A super-significant presidential election with a super-enthusiastic electorate is focusing more attention every day on one usually overlooked aspect of Democratic party politics: the role of superdelegates in selecting the party’s presidential nominee.
A band of New York City activists is challenging the potential for superdelegates – rather than primary and caucus voters across the country – to select either Senator Hillary Clinton or Senator Barack Obama as the party’s nominee at the Democratic National Convention in August. With a website launched Thursday called Respect Our Vote, this loose group of largely Brooklyn-based Obama supporters is urging voters to sign a petition calling on superdelegates to support the candidate who wins the most delegates in the state contests held between January and June.
That’s despite the fact that superdelegates, a 795-strong group of party leaders and elected officials, each may cast one vote for whomever they please – thus enabling them to potentially cast the deciding votes for Democratic party nominee in what’s become a tight race. As of today, according to Real Clear Politics, Obama has 1,134 pledged delegates to Clinton’s 996; but Clinton has 239 superdelegates in her camp versus Obama’s 168, with 388 uncommitted. In Democratic primaries, delegates are allocated proportional to the share of the vote won, whereas in Republican primaries the winner takes all delegates.
The Respect Our Vote petition drive garnered about 500 signatures in its first four days, said Michael O’Regan, 25, a Fort Greene resident active in the effort. “This is about having a candidate who has the full support of the party moving into the general election,” said O’Regan, who works as a community health organizer and has been lending a hand in the local Obama campaign.
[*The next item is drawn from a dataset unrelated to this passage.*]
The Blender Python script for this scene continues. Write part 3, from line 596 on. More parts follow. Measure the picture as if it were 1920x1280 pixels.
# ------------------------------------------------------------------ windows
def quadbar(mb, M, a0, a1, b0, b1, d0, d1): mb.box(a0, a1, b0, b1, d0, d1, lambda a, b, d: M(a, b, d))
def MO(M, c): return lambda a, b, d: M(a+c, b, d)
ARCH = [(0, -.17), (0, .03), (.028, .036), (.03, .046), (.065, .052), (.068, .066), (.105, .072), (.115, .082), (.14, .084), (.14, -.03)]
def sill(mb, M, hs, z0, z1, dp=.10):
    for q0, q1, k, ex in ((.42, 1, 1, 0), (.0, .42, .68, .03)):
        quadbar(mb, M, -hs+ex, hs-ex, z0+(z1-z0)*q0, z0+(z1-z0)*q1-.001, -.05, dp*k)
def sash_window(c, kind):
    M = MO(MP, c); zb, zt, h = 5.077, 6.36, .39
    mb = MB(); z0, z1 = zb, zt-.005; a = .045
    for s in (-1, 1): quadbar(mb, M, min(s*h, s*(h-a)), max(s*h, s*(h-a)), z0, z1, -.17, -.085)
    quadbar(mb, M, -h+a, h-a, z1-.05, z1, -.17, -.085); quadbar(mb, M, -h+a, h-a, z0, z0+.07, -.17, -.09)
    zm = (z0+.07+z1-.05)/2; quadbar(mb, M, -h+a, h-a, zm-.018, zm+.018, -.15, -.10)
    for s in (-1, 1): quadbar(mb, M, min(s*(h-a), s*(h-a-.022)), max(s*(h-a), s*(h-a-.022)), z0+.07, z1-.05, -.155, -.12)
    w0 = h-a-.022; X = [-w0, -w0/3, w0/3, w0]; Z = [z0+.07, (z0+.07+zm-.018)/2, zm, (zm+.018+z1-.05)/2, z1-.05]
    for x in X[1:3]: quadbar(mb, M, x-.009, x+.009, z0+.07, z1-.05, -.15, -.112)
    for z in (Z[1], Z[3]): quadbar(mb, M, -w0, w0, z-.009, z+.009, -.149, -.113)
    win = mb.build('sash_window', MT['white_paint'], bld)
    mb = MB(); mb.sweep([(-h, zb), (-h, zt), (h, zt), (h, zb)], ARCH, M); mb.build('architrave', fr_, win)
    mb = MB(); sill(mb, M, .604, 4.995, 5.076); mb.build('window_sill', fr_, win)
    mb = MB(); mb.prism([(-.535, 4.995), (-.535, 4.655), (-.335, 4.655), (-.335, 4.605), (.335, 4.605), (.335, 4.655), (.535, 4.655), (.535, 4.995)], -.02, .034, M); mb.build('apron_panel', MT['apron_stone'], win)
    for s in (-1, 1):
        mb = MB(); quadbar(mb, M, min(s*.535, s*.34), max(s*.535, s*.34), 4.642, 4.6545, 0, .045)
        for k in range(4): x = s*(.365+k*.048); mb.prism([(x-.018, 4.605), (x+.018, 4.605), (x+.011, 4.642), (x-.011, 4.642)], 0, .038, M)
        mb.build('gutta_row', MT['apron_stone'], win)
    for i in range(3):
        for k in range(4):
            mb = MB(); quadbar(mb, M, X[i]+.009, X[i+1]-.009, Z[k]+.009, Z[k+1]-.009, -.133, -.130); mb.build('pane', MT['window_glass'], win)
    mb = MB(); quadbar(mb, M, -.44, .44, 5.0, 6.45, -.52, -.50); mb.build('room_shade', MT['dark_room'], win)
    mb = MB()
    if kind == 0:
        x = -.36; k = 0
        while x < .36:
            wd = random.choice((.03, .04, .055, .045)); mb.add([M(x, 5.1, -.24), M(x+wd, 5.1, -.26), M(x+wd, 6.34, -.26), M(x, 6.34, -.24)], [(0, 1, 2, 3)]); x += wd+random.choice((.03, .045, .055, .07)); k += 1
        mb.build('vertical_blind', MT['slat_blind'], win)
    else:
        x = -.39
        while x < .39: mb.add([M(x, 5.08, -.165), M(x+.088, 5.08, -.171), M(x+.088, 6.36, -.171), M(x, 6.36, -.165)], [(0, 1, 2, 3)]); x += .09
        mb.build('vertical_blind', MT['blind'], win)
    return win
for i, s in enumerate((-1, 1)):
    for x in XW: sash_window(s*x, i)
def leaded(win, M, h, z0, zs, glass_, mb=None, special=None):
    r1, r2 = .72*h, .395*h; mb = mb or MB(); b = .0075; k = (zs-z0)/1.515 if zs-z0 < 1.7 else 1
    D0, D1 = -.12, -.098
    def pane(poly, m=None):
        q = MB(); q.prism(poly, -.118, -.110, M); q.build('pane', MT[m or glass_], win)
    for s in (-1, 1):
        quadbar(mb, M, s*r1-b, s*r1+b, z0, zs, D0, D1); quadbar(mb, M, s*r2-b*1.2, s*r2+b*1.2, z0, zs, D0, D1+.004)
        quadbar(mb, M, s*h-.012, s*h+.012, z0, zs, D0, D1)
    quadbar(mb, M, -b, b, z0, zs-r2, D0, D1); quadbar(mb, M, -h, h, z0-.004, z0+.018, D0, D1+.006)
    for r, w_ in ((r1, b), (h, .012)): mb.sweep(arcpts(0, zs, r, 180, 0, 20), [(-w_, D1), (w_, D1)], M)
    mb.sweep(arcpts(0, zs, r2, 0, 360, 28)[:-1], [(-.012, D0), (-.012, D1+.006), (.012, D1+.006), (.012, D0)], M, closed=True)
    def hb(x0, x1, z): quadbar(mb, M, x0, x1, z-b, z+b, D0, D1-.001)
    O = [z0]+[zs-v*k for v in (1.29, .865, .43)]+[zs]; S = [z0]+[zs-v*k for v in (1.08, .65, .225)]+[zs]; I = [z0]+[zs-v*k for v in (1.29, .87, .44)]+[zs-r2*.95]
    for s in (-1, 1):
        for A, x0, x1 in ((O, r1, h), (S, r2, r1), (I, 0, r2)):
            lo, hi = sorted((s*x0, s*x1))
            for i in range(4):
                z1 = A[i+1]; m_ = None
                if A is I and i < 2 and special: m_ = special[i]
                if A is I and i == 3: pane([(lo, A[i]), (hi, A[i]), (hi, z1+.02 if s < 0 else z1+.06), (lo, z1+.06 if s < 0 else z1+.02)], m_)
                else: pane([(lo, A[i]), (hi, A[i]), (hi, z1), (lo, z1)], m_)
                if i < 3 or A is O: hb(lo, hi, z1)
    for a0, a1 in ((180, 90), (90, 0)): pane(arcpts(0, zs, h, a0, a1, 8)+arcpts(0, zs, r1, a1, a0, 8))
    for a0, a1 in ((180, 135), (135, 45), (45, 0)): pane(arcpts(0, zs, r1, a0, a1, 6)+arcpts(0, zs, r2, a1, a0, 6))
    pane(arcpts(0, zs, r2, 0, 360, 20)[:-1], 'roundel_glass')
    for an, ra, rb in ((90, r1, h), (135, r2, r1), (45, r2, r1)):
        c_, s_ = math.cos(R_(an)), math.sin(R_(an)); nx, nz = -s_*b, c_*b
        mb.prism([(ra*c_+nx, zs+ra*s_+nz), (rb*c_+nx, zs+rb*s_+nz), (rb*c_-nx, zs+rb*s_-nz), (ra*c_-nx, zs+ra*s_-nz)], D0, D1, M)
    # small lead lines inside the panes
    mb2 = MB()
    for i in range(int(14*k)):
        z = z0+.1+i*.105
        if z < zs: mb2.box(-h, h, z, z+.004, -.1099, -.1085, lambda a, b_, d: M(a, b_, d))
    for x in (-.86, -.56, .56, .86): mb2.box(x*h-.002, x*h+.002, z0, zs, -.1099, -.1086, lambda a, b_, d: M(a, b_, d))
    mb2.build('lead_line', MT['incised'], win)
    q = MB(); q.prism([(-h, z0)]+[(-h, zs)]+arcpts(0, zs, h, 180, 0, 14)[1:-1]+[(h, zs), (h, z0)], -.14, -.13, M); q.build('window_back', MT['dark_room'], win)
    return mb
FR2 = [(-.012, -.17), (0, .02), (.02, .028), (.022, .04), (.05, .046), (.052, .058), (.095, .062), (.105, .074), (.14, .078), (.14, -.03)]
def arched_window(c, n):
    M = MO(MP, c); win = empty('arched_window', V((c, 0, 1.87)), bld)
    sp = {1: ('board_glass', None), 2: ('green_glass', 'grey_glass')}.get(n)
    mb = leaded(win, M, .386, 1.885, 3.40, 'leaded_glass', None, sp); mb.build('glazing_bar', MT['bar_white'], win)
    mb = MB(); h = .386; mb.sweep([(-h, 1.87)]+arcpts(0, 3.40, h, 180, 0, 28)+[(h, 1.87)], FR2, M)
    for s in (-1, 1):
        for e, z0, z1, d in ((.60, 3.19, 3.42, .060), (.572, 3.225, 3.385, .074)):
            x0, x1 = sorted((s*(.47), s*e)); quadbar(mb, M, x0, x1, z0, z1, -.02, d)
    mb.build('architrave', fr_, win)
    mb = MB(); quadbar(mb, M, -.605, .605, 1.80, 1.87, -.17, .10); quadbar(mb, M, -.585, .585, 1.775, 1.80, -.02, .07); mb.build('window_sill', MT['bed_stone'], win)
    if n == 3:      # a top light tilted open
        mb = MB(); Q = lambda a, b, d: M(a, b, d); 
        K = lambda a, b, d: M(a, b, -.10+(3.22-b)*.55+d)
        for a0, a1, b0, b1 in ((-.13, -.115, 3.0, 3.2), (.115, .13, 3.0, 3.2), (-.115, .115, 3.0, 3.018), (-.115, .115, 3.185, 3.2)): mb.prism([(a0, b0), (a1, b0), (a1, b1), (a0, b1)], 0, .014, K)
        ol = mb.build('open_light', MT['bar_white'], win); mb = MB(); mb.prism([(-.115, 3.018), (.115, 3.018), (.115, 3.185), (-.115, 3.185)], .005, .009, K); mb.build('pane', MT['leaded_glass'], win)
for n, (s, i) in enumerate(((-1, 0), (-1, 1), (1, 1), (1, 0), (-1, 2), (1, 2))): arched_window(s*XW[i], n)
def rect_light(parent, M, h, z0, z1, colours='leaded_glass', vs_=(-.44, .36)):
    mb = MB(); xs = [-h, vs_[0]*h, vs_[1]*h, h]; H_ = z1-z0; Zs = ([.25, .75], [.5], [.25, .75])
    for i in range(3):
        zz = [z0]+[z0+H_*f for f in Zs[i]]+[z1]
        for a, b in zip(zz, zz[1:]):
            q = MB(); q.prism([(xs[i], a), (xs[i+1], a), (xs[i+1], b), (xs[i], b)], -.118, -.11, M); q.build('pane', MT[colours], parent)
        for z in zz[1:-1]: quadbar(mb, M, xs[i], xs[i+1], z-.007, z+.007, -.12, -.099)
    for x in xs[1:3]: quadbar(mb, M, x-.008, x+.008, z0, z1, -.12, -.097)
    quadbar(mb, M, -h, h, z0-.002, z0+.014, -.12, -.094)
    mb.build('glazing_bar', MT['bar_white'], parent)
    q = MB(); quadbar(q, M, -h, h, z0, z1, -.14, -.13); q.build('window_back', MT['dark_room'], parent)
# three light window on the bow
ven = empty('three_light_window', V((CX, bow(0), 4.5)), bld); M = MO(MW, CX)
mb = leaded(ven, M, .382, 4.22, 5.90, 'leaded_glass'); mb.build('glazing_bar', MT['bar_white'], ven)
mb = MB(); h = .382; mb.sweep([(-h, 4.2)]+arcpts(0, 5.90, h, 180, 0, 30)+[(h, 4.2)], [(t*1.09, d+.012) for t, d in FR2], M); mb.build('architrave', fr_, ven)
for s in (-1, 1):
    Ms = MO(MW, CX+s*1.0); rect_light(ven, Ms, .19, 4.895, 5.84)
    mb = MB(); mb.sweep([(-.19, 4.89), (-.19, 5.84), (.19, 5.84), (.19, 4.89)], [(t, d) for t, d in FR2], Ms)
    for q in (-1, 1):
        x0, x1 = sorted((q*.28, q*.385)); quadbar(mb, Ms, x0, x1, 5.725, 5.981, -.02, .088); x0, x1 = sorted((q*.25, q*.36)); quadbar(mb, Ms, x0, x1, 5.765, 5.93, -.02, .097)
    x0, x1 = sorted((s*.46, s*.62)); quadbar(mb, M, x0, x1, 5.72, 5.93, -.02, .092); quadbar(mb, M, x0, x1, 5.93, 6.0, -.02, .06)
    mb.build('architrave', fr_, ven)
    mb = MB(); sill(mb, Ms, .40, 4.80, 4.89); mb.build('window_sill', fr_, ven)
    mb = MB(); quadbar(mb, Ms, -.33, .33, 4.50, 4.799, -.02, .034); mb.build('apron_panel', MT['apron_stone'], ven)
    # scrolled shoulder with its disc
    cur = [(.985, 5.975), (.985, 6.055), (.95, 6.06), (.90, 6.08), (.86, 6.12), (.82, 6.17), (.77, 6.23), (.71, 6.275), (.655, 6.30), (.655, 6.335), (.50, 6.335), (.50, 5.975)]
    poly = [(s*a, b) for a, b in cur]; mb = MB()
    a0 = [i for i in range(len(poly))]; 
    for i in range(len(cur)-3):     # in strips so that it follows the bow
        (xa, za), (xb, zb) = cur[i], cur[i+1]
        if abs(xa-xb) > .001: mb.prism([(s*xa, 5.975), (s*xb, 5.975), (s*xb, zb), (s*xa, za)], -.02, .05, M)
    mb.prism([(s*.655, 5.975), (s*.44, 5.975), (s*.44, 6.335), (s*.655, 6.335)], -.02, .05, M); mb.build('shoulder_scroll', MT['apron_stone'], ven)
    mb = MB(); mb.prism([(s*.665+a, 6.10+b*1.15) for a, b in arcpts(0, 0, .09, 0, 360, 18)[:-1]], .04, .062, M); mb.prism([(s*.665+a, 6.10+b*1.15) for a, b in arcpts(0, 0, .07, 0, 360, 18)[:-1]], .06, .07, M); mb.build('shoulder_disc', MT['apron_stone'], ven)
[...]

He estimated that about four dozen people developed the website idea in online discussions, with five people volunteering many hours to create it.
O’Regan and friends didn’t know that MoveOn, the progressive political organization claiming 3.2 million members, was simultaneously launching a similar petition drive last week. “The story on superdelegates is definitely snowballing,” he said. “It’s becoming more of an issue as people become more aware of it.”
In fact, the New York Times reported Saturday that former Vice President Al Gore and other Democratic party elders are working behind the scenes to avoid a scenario in which the superdelegates’ vote goes counter to the popular vote.
“I’m a Democrat. We’ve had so many bad years, and at this point I feel like the Democrats have built up quite a bit of momentum, and rightly so,” says Harold Butler, 34, another Fort Greene resident active in the Respect Our Vote effort. “I don’t want to see people disenfranchised … that’s what we’ve had in the past,” said Butler, the dean of students at Metropolitan Corporate Academy High School in downtown Brooklyn.
New York State Democratic Committee spokesman Jonathan Rosen says worry about superdelegates’ role is “premature and purely hypothetical.” Like most of the state’s elected officials and party leaders serving as superdelegates, Committee chairs June O’Neill and Dave Pollak are pledged to Clinton.
“We are confident the process will work, and at the end of the day there will be a clear nominee that all delegates will be proud to rally around and send to the White House,” Rosen said.
Unpledged superdelegates “will do the right thing to ensure that we are a united party heading into the general election in November.”